«And some people say that it's just rock 'n' roll. Oh but it gets you right down to your soul» NICK CAVE

domingo, fevereiro 26, 2006

21. Waldemar Bastos, um artista maior

picture by: copyright: Joke Schot

"Renascence", podemos dizer, é a obra-prima de Waldemar Bastos: “representa o amadurecimento absoluto da minha música. É mais profundo e maior. Não consigo pensar em quaisquer outras palavras. É uma síntese da minha vida. Eu derramei a minha alma neste disco.” Na avidez das primeiras audições, destaco pessoalmente dois temas, "Pitanga Madurinha" e "Sabores da Terra", que me arrebataram e fizeram estremecer a alma e os sentidos. Deflagrou a tal identificação/conexão de sentimentos entre o autor e o fruidor da obra de arte. A beleza criadora de um é revivida pelo outro, reflectida no outro. "Renascence" é um disco de pormenores para descobrir e deliciar-se progressivamente. E no fim surge um bónus: uma versão mais viva e ritmada de "Kuribota", a minha preferida do álbum anterior. Obrigado Waldemar. 

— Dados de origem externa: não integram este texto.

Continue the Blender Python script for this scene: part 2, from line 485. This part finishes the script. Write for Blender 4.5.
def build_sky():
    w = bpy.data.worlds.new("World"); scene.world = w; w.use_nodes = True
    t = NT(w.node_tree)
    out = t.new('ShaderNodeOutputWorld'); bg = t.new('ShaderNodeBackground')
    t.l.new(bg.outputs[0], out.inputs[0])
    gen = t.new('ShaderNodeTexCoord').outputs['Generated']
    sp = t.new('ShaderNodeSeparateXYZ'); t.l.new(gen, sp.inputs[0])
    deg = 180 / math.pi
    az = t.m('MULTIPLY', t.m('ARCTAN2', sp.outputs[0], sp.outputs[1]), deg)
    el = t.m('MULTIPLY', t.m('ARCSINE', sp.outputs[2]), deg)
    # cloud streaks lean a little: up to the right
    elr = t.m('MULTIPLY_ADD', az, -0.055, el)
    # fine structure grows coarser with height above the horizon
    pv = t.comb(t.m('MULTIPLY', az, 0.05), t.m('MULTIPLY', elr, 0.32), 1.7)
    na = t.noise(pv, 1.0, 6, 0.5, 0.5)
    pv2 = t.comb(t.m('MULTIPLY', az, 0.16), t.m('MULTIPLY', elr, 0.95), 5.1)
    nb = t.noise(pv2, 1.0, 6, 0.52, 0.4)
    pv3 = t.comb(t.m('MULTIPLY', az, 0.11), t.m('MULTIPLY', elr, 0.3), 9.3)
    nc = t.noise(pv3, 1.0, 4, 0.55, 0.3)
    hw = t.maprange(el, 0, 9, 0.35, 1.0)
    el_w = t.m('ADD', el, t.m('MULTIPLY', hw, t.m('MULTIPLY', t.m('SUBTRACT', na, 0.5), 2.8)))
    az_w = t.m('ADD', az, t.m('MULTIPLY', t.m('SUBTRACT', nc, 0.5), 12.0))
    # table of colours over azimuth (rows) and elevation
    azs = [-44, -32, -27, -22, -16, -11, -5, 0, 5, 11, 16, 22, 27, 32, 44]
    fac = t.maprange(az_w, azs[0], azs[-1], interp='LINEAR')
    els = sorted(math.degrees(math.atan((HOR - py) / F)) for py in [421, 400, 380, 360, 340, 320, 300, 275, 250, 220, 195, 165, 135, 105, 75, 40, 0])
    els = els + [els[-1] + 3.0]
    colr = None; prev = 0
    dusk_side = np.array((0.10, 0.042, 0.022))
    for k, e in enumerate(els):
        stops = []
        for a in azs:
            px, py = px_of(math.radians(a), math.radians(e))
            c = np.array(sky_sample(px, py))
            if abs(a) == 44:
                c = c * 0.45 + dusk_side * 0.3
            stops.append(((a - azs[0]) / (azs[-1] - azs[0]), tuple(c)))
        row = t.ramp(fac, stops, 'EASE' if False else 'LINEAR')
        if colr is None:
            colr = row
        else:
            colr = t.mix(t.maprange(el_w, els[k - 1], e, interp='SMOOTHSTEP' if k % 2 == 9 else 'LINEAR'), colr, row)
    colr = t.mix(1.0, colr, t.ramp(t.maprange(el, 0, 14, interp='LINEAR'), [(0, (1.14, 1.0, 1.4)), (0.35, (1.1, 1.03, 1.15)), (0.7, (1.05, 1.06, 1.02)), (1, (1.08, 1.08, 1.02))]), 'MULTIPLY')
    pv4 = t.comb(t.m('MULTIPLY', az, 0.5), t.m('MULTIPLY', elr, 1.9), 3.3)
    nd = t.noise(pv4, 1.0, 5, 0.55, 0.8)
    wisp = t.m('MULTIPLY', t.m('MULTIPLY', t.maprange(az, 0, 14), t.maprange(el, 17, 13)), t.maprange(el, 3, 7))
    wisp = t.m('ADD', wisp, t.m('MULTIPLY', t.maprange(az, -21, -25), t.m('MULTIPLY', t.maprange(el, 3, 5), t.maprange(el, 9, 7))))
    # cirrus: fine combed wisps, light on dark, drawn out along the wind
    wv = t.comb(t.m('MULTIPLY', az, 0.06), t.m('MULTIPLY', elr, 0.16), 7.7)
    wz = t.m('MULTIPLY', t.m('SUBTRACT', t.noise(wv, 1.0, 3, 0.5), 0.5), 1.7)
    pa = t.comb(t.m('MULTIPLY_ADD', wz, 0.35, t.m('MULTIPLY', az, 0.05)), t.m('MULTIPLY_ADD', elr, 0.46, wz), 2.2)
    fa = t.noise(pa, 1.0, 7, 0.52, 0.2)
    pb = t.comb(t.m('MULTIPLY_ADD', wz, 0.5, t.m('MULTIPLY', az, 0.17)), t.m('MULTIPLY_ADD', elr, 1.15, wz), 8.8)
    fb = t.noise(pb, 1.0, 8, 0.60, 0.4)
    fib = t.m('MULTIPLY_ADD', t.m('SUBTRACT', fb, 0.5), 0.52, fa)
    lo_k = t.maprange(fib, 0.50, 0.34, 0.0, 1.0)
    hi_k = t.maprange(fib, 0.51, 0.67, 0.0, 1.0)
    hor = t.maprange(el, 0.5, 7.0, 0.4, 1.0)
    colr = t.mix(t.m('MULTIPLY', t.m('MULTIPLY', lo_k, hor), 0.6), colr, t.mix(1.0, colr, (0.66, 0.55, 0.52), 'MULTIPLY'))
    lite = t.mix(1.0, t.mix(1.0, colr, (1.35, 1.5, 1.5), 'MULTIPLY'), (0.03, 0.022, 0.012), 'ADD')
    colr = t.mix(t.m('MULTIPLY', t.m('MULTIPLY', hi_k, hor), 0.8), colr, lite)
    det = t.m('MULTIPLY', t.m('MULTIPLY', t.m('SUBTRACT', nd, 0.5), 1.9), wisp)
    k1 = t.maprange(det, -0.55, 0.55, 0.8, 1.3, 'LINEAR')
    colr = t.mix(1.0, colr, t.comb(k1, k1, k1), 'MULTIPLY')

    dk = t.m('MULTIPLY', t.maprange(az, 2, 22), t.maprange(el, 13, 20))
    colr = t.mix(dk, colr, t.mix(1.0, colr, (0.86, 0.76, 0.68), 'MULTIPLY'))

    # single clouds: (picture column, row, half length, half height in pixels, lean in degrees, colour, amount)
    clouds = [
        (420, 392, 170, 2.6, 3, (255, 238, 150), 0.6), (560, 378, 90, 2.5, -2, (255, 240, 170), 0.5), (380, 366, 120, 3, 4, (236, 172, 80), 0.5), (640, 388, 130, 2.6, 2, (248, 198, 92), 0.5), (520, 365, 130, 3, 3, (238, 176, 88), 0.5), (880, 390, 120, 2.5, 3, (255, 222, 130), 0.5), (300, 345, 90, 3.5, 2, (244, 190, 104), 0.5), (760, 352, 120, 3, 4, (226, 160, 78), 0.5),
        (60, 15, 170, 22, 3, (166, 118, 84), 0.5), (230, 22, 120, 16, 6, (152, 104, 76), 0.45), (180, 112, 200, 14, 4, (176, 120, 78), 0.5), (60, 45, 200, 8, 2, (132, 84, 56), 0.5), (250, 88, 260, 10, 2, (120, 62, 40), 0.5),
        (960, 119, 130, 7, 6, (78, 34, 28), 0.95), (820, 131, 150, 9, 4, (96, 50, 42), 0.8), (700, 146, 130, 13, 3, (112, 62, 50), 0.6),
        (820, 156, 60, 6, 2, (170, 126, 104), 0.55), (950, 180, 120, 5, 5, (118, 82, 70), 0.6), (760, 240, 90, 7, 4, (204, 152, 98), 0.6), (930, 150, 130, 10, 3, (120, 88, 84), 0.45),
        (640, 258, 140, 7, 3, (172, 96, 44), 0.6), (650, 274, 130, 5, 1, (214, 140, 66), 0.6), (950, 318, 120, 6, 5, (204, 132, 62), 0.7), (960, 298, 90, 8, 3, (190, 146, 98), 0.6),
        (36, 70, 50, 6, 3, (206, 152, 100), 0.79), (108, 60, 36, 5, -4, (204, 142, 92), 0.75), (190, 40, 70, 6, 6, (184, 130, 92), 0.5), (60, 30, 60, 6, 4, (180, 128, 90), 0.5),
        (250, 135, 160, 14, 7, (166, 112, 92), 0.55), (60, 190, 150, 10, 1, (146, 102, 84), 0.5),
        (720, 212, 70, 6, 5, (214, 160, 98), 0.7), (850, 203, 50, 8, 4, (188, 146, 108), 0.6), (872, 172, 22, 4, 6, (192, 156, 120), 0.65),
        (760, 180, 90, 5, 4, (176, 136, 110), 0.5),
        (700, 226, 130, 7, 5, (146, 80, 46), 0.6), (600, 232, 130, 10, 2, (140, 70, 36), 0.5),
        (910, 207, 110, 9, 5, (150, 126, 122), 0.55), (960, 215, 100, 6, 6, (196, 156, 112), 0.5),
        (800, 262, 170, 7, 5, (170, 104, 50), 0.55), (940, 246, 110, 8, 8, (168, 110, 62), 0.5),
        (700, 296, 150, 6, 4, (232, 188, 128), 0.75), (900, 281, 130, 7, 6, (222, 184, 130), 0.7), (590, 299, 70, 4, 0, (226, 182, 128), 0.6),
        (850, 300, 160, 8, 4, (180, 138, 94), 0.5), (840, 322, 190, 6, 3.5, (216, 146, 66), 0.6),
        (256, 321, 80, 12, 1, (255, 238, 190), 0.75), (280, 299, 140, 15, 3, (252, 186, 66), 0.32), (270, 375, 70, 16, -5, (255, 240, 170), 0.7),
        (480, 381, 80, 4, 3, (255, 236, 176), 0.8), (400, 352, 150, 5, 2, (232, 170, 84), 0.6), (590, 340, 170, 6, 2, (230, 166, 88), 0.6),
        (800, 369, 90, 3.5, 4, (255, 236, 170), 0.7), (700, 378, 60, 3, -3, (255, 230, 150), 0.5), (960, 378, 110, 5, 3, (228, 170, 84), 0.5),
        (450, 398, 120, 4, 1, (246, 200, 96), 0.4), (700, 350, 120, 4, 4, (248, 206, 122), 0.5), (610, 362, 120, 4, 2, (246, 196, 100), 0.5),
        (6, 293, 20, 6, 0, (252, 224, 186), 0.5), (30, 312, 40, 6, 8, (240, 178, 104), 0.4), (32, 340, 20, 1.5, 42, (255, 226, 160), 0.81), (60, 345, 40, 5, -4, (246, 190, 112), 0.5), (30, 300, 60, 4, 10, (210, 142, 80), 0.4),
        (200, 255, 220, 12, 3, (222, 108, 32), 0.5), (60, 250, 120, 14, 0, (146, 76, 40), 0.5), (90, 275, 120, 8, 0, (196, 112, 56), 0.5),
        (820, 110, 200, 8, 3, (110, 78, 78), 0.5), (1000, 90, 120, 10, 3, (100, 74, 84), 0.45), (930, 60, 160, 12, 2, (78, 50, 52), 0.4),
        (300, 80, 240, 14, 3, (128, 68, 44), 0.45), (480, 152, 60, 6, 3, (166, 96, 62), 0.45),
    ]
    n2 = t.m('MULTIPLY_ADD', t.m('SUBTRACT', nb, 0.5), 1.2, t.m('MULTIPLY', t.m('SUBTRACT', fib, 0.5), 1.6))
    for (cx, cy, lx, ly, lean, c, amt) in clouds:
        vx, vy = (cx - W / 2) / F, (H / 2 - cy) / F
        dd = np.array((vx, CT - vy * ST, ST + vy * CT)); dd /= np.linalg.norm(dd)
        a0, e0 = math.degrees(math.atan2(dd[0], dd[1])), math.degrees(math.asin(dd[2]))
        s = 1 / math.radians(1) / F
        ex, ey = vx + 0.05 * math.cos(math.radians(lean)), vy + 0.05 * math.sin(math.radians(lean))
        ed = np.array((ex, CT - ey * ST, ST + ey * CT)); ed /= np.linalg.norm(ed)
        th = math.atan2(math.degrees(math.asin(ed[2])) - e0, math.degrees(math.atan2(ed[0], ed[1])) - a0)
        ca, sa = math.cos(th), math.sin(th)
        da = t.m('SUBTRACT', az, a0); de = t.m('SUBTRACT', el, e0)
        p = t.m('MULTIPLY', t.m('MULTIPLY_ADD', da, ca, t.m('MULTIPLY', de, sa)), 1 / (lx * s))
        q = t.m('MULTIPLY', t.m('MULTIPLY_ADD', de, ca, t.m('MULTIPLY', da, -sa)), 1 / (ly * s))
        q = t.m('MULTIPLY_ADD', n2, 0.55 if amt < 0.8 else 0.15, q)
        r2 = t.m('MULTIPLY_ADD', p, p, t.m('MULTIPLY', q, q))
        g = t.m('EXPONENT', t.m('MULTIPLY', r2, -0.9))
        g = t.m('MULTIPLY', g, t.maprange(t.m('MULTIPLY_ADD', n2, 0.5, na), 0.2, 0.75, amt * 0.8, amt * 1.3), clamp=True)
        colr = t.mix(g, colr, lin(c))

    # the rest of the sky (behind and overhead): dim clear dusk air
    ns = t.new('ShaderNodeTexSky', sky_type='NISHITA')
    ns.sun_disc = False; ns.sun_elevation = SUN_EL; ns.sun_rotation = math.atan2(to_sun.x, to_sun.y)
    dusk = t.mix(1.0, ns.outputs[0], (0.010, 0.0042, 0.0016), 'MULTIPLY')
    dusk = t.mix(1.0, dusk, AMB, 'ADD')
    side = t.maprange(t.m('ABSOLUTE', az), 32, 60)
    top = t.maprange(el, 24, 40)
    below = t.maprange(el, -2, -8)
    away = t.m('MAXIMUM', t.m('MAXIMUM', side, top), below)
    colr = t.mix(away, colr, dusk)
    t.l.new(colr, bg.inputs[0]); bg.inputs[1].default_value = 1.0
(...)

Tive o privilégio de conversar e estar com Waldemar Bastos, quando esteve na Madeira, pela primeira vez, em 1998. É de trato simples, muito aberto e caloroso. A sua presença na Região deveu-se a uma iniciativa da Casa da Cultura da Calheta e do seu coordenador Luís Guilherme Nóbrega, que organizou duas semanas muito especiais dedicadas à cultura africana: música, pintura, prosa, poesia, declamação e dramatização. Voltei a estar com ele quando de um concerto, que apanhei por acaso, em 2000, no belo Castelo de Bragança.

Waldemar Bastos, destacado músico angolano no campo da World Music - recebeu um grammy quando lançou "Pretaluz/Blacklight", surge com um novo álbum, "Renascence", depois de um hiato de sete anos. Se seguir o link neste "post" pode escutar parte das canções no sua página electrónica. Sendo universal (“não é um disco africano e não é um disco europeu; no entanto, é ambos ao mesmo tempo e muito mais, é universal”), a sua música é dominada pelas sonoridades africanas, cruzando-se com sonoridades afro-cubanas e do mundo da Lusofonia, incluindo Brasil e Portugal .

Em "Renascence" ouvem-se sons exóticos vindos do oriente, Turquia, inseridos com pertinência: “Eu sabia que era possível fazer estas conexões”, disse Waldemar. “Sempre adorei as qualidades melódicas da música turca e sabia que era uma junção perfeita”. Dirigido pelo produtor e programador, da Jamaica e do Reino Unido, Paul 'Groucho' Smykle (Gregory Isaacs/ Bad Audio Dynamite/ Black Uhuru/ Baaba Maal), "Renascence" foi gravado na Espanha, Alemanha, Turquia e Londres.

NOTA BIOGRÁFICA Nascido na fronteira de Angola com o Congo, em 1954, Waldemar Bastos começou a cantar e a fazer música muito cedo. “Cinco séculos de colonização levaram a que crescesse a ouvir muitas canções de muitas culturas diferentes”, explica. Além dos sons africanos que, naturalmente, absorvia de todo o ambiente que o rodeava, ouviu muita música brasileira e cita os Beatles, Nat King Cole, os Bee Gees e Carlos Santana como as suas primeiras influências não-africanas.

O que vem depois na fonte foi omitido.